Malasaña vive con su agitación normal, y de todo hace ya demasiado tiempo. Aunque suene. Y si suena algo en la calle de Fuencarral es el famoso crimen que Benito Pérez Galdós elevó a los cielos del reportaje 'noir'. Allí, en el número 109, hoy 95 por el extraño cambio en la numeración de las calles, la madrugada de un tórrido 2 de julio de 1888 los vecinos alertaban de la presencia de humo en el segundo piso. Rápidamente se personaron el juez, don Felipe Peña, el portero y dos guardias.

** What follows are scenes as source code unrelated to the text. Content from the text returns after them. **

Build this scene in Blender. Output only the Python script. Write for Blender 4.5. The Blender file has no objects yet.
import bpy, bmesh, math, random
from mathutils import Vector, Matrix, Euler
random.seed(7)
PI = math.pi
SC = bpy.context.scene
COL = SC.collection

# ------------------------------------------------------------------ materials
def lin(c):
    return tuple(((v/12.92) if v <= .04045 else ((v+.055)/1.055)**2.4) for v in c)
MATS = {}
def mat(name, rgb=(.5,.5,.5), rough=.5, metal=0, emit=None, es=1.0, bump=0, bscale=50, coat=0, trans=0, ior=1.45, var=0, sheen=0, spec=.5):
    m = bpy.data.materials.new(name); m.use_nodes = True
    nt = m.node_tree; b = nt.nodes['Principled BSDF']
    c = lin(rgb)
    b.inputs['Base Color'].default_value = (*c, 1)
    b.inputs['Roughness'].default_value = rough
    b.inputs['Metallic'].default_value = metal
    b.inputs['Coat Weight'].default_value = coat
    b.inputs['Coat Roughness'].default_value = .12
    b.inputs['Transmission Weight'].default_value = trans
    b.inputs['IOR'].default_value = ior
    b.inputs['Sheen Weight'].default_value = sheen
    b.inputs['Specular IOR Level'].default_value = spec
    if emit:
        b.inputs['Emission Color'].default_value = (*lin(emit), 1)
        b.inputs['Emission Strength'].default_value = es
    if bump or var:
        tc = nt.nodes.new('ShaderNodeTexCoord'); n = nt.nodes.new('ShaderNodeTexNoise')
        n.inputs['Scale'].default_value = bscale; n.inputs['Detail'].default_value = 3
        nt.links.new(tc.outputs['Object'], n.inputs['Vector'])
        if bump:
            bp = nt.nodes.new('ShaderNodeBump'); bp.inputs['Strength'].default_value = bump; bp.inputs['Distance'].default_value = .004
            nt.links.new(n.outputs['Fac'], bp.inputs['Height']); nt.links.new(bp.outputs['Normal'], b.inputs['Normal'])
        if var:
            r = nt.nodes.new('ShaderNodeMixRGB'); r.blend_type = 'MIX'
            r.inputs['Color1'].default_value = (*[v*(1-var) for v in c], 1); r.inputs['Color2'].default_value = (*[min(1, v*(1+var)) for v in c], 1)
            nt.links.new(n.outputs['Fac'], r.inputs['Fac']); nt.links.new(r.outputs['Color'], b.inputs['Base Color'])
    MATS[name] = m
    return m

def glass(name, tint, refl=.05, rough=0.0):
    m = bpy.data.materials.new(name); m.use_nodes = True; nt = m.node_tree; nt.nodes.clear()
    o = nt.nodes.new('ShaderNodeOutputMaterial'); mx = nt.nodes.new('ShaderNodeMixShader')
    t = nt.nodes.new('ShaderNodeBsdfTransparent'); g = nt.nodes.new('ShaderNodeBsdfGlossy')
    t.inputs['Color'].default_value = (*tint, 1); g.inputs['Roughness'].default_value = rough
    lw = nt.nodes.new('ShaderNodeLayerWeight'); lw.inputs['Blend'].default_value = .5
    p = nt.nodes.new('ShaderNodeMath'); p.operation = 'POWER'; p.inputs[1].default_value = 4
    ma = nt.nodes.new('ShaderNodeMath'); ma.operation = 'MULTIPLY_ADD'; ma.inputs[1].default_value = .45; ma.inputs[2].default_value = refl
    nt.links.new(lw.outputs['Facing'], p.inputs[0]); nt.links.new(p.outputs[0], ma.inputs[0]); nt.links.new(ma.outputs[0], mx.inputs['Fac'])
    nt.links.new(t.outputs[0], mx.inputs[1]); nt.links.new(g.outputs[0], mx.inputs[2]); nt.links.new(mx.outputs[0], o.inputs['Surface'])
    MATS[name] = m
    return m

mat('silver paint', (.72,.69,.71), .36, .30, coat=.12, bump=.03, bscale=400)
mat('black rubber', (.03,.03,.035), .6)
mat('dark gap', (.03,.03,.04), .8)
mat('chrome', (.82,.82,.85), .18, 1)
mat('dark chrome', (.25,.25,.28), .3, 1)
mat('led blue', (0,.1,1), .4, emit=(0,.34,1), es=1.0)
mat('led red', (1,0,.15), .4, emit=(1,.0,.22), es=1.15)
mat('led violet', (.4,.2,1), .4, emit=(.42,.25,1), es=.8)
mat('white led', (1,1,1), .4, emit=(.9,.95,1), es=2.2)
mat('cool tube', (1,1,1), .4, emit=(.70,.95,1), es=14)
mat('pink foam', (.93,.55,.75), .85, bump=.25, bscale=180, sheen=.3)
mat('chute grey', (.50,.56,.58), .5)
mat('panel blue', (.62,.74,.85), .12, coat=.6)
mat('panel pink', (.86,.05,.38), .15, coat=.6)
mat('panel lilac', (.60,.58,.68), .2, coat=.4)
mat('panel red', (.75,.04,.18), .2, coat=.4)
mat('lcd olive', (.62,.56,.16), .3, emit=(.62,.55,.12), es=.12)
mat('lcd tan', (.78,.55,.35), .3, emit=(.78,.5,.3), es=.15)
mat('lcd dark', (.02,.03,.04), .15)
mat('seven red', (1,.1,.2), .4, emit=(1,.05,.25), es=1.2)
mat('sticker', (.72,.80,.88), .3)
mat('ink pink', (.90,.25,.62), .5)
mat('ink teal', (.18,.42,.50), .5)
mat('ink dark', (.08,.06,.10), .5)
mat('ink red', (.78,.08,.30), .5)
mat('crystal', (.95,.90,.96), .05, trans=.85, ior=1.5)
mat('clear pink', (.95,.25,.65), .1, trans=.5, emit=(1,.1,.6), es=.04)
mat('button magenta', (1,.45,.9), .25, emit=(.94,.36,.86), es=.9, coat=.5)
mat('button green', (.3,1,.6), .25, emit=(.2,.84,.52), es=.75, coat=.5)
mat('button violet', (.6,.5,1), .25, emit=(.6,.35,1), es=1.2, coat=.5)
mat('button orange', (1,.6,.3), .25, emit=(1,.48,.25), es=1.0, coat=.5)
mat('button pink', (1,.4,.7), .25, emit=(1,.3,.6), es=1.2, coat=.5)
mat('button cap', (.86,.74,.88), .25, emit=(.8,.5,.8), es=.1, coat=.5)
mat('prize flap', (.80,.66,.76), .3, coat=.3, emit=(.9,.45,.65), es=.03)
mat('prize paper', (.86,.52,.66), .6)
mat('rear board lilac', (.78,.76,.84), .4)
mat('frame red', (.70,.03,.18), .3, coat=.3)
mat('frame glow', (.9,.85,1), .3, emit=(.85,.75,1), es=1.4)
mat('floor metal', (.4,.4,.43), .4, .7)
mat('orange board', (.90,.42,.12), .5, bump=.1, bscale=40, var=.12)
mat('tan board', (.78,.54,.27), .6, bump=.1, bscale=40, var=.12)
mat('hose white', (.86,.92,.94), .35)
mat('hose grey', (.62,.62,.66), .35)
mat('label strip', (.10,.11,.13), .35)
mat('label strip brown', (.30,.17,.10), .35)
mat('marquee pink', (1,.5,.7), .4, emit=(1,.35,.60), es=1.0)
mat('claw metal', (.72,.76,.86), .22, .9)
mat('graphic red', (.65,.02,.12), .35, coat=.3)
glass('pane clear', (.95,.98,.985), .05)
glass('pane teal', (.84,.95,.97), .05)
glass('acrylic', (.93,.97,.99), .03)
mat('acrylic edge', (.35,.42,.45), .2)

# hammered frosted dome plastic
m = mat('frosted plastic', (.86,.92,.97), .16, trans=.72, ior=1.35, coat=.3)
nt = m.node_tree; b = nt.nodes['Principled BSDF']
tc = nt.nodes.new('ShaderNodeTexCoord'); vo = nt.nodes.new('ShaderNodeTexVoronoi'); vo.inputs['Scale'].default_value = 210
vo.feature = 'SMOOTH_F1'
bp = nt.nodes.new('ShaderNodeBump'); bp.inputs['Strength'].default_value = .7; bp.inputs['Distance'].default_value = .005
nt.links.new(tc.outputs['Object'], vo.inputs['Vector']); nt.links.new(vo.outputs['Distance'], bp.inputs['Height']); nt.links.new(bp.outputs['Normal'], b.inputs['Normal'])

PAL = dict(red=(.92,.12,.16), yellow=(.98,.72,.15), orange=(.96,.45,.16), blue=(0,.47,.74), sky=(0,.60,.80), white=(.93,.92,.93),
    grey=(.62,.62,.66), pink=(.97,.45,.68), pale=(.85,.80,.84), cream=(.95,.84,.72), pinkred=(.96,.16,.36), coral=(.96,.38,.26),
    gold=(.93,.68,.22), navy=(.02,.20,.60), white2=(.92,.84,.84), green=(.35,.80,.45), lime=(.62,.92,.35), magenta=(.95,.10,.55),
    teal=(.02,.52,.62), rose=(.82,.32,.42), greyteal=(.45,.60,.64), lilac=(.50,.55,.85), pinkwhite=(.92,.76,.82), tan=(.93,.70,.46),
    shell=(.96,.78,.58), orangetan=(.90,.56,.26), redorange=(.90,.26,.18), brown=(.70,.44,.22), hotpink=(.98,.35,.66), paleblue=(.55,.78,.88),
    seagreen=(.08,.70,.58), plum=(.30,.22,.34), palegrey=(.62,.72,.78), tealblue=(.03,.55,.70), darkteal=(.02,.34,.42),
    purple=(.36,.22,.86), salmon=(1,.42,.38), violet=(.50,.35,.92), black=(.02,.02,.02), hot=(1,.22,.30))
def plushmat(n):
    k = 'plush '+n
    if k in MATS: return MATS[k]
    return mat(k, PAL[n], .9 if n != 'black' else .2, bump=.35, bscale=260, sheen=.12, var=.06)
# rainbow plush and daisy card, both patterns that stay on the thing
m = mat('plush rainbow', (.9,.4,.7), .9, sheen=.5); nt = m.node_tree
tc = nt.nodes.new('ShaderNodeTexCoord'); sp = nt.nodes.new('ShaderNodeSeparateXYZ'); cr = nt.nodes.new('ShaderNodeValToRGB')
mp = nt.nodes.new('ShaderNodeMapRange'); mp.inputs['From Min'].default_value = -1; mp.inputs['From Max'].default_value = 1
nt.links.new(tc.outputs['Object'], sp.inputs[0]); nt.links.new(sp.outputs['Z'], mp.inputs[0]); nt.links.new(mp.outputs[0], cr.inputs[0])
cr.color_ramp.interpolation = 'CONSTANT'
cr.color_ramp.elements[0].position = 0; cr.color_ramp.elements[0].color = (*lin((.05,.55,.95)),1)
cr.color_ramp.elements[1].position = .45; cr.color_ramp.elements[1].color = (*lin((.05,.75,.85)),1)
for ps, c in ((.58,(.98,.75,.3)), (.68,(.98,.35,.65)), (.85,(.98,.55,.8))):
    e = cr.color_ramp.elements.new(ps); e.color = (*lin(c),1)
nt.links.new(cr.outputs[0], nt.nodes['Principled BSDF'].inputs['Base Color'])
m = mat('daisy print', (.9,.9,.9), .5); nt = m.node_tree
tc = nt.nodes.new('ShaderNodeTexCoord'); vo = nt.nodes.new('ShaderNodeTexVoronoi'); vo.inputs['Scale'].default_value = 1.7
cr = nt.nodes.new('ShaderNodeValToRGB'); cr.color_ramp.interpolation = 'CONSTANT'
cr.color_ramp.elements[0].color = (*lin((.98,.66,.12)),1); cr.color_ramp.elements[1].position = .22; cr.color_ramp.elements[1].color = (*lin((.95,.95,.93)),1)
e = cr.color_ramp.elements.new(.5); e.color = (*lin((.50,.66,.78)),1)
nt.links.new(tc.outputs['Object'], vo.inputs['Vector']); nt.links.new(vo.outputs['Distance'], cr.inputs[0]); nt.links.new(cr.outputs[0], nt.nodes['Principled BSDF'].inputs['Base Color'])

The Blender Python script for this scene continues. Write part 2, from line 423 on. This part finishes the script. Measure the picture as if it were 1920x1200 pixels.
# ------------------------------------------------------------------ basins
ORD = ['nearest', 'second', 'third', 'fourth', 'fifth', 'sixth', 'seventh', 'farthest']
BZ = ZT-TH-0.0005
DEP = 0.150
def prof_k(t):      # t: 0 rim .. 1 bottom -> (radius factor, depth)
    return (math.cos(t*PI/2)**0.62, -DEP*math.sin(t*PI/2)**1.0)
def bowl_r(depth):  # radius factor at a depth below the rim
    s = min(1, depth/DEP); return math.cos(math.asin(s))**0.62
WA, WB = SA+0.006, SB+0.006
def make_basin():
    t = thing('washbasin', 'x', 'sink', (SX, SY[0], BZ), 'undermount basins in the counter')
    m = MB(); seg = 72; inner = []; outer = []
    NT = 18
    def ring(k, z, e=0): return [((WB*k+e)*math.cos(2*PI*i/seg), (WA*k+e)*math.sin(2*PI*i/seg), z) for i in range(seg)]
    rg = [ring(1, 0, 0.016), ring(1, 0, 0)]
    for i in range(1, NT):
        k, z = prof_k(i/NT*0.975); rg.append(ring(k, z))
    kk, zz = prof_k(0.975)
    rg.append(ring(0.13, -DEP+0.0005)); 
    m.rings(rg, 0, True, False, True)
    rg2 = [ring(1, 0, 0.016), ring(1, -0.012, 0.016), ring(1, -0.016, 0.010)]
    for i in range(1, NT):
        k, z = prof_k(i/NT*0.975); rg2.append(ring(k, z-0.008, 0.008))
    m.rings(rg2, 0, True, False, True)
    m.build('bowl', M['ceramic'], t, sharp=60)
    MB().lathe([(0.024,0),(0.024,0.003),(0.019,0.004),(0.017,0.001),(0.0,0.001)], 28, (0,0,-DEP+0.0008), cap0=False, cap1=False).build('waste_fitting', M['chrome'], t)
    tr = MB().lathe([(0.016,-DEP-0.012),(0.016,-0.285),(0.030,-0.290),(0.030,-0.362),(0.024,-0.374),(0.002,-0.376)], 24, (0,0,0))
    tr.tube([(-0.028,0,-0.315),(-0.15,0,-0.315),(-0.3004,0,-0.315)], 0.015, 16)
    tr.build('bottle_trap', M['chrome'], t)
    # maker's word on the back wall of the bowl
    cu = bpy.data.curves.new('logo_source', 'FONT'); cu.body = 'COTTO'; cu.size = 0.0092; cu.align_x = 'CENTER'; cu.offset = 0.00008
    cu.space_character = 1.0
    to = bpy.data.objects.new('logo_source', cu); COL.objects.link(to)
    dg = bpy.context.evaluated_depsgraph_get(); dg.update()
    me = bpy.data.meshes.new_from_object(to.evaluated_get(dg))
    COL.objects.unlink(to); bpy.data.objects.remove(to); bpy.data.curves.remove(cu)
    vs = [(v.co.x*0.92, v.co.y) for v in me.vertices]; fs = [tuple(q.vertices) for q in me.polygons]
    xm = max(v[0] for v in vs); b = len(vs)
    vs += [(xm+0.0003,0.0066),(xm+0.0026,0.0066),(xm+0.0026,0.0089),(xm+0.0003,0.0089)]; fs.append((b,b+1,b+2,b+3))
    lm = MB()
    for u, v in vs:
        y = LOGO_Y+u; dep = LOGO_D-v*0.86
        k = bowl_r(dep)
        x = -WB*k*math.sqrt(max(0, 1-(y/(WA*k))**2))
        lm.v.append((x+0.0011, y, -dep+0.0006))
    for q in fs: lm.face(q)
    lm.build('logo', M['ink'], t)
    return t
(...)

El panorama no pudo ser más estremecedor. Descubrieron el cuerpo apuñalado y a medio carbonizar de Luciana Borcino, viuda potentada, y a pocos pasos, a la criada, Higinia Balaguer, inconsciente junto a un perro narcotizado. De inmediato, entre cantares de ciego periodísticos y el interés de todo Madrid, el suceso adquiría ya dimensiones gigantescas. Tanto, que Benito Pérez Galdós (aquí vuelve el escritor canario) dedicó una serie de seis crónicas publicadas en el diario 'La Prensa' de Buenos Aires.
Así, la ciudad pudo asistir a las declaraciones cambiantes de la criada por las que desfilaban desde el hijo de la finada a Millán Astray, entonces director de la cárcel Modelo. Tras el juicio, la justicia declaró pena de garrote vil para Higinia Balaguer, que expiró el 19 de julio de 1890, dos años después de los hechos que conmocionaron al vecindario. Mucha tinta corrió, los periódicos de la capital incrementaron su tirada, y el suceso inspiró obras maestras como la película 'El crimen de la calle de Bordadores', firmada por ese prodigio que fue Edgar Neville.
Malasaña es poco consciente de su intrahistoria. Los años pasan. En el bloque del crimen de Fuencarral hay pensiones de paso, hoteles de sueño efímero. Pocos se recrean en lo turbio, siquiera sea porque lo desconocen.